I write about this today because of the recent murder of Luke Batty, in Melbourne . There are some stories which are so harrowing you wish you never read the details. Luke’s death is one of them and the circumstances do not need another going over.

The thing which caught my attention in the immediate aftermath of his death was the chat in some online quarters about how his father had been “pushed to the edge”, “cracked”, “couldn’t take it anymore”.

There’s a remarkably disturbing theme running through this kind of sentiment. It seeks to rationalise, explain or even flat out forgive acts of such barbarity that they make any normal person feel physically sick.

The same thing happened when Arthur Freeman threw his four-year-old daughter, Darcey, off the West Gate Bridge in 2009. It was a case which broke the heart of the nation.

To some men, though, its most heart-breaking feature wasn’t so much poor little Darcey but poor old Arthur.

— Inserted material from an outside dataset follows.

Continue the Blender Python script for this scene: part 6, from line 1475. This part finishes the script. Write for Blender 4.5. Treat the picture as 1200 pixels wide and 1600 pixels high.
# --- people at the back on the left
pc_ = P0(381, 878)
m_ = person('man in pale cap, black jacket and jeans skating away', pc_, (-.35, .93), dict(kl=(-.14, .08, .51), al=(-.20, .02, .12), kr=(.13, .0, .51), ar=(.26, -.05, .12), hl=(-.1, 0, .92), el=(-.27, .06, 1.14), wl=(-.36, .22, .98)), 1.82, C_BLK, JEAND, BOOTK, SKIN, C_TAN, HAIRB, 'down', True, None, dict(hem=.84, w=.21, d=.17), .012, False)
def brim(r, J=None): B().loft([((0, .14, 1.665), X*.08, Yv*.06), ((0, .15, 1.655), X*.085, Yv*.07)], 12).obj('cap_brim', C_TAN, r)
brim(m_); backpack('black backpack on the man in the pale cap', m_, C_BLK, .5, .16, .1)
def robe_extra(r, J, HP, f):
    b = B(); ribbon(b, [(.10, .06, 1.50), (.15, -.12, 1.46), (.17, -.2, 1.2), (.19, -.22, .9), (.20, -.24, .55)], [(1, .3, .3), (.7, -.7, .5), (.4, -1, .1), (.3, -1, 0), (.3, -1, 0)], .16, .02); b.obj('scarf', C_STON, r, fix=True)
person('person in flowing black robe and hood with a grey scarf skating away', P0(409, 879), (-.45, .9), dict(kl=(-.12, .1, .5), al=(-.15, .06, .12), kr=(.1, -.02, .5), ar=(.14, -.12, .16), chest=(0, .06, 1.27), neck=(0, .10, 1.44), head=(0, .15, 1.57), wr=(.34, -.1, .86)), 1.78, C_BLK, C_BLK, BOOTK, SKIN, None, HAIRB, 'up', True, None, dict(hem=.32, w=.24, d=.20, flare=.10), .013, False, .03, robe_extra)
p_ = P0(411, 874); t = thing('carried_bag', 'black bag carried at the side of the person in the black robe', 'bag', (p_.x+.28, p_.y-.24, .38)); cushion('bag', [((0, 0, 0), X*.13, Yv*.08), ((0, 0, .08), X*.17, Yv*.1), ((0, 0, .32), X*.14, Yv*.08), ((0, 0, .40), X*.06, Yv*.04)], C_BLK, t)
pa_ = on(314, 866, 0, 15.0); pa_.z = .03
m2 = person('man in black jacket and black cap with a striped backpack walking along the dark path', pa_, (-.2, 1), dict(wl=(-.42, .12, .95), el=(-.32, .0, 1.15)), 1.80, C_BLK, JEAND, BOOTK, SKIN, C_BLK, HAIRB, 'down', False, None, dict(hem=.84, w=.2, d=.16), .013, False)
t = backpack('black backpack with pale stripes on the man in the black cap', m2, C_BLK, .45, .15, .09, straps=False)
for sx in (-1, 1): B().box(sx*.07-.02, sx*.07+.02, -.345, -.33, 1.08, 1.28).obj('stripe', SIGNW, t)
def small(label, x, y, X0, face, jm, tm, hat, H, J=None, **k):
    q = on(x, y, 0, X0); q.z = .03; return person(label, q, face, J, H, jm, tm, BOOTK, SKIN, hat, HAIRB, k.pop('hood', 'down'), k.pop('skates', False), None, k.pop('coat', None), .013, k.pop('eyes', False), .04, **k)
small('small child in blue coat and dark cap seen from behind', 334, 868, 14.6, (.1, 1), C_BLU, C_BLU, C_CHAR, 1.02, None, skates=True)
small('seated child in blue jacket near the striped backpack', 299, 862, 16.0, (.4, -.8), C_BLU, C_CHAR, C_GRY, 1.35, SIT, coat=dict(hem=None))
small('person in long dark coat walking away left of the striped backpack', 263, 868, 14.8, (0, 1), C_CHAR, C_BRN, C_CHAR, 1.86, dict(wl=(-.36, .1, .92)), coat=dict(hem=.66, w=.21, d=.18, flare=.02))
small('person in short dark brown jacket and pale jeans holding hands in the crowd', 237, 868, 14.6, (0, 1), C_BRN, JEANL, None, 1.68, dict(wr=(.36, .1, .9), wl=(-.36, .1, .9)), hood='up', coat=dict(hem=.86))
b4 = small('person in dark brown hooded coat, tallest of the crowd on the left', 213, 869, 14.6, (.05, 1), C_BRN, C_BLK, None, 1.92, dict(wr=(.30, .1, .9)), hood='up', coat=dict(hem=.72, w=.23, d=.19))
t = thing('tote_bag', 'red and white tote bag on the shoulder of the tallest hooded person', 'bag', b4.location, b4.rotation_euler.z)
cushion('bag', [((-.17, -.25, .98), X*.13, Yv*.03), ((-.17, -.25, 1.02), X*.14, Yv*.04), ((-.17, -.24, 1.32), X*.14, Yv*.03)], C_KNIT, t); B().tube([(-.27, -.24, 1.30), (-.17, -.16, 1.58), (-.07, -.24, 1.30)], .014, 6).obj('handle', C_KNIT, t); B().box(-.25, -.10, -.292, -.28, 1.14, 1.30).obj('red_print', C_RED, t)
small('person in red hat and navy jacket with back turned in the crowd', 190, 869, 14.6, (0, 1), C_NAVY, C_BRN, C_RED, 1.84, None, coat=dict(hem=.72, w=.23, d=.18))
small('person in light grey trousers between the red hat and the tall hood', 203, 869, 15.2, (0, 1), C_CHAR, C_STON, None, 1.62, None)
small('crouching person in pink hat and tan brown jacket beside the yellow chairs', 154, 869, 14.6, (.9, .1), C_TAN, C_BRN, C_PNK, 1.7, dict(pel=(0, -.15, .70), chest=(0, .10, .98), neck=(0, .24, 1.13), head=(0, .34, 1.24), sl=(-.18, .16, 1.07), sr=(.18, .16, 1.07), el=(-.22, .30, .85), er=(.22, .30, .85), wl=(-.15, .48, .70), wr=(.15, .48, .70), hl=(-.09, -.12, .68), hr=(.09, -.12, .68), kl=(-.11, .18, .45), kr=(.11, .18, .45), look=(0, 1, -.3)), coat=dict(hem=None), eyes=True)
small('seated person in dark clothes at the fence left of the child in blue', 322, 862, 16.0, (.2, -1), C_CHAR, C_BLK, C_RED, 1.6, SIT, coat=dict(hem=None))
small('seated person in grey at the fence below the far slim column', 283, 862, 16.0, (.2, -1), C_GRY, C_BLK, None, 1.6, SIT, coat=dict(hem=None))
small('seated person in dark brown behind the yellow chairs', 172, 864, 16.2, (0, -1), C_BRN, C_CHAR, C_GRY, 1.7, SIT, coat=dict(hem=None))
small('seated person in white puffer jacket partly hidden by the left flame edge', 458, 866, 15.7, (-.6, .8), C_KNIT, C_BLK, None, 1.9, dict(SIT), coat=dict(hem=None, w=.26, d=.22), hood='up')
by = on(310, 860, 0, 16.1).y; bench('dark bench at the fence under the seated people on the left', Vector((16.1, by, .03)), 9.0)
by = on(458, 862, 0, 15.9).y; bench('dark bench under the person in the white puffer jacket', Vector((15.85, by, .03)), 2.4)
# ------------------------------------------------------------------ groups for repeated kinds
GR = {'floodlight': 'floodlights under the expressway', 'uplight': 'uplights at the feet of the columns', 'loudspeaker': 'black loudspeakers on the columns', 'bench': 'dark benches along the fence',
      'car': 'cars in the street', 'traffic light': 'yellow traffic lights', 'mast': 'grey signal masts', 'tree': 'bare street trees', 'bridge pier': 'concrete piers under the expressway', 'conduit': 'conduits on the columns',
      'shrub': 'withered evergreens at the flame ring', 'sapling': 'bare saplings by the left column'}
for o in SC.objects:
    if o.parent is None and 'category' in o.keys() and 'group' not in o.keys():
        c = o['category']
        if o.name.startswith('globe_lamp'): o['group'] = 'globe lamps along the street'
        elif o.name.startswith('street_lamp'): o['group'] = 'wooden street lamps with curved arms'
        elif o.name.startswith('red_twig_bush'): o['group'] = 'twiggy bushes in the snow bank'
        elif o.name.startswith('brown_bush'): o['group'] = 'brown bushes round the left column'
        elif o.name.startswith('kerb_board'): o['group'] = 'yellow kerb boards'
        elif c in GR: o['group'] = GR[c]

Rather than offering the rational everyman’s response - that Freeman was a murderous son-of-a-bitch whose actions could never be condoned - a lobby group called the Lone Fathers Association suggested the episode was partly the fault of the Family Court.

Lone Fathers founder Barry Williams had this to say: “It’s a terrible thing what happened to that poor child, in front of the other children, too, but the system is to take blame for some of this.

“The court makes orders of access to one parent, usually the dad in most cases but the minute they walk out of that court, that can be broken and the court has admitted they can’t do anything.”

It is blame-shifting garbage, preventing a child killer from taking full responsibility for an act which goes against every parental instinct.

So, too, now with Luke Batty, whose death has attracted comments from these men not just on family law sites but even on footy sites where discussion threads have been started about the case.

Here’s a guy who signs on with the name caveman72 on the Aussie Rules chat site bigfooty.com on Luke Batty’s death: “The frustration of family court can push you to the limit. Don’t condone what he did, but understand why he did.”

And this on the rugby league site leagueunlimited.com, from a man going by the name “firechild”: “I’m not saying that the judge didn’t get things completely wrong in this instance. In fact I’m saying that the likelihood of mistakes being made are high because so many women make false allegations.”

The foulest contribution came from a website called fathers4equality, penned by some coward who lacks the cojones to put his name to his thoughts, where he opined at length about both the Batty and Freeman cases: “I happen to think that much like the way the Arthur Freeman “girl over the bridge” child murder was portrayed by the media, that this case too, no matter what the mitigating circumstances were, will be portrayed as a case of domestic violence, the kind where only men are the perpetrators. I would suggest that we need understand why this man felt so betrayed, so abandoned, so alone and so angry.”

Yep. Forget the little girl over the bridge or the little boy on the ground at cricket practice. Let’s all hold hands and think about the poor men who did it. Spare me.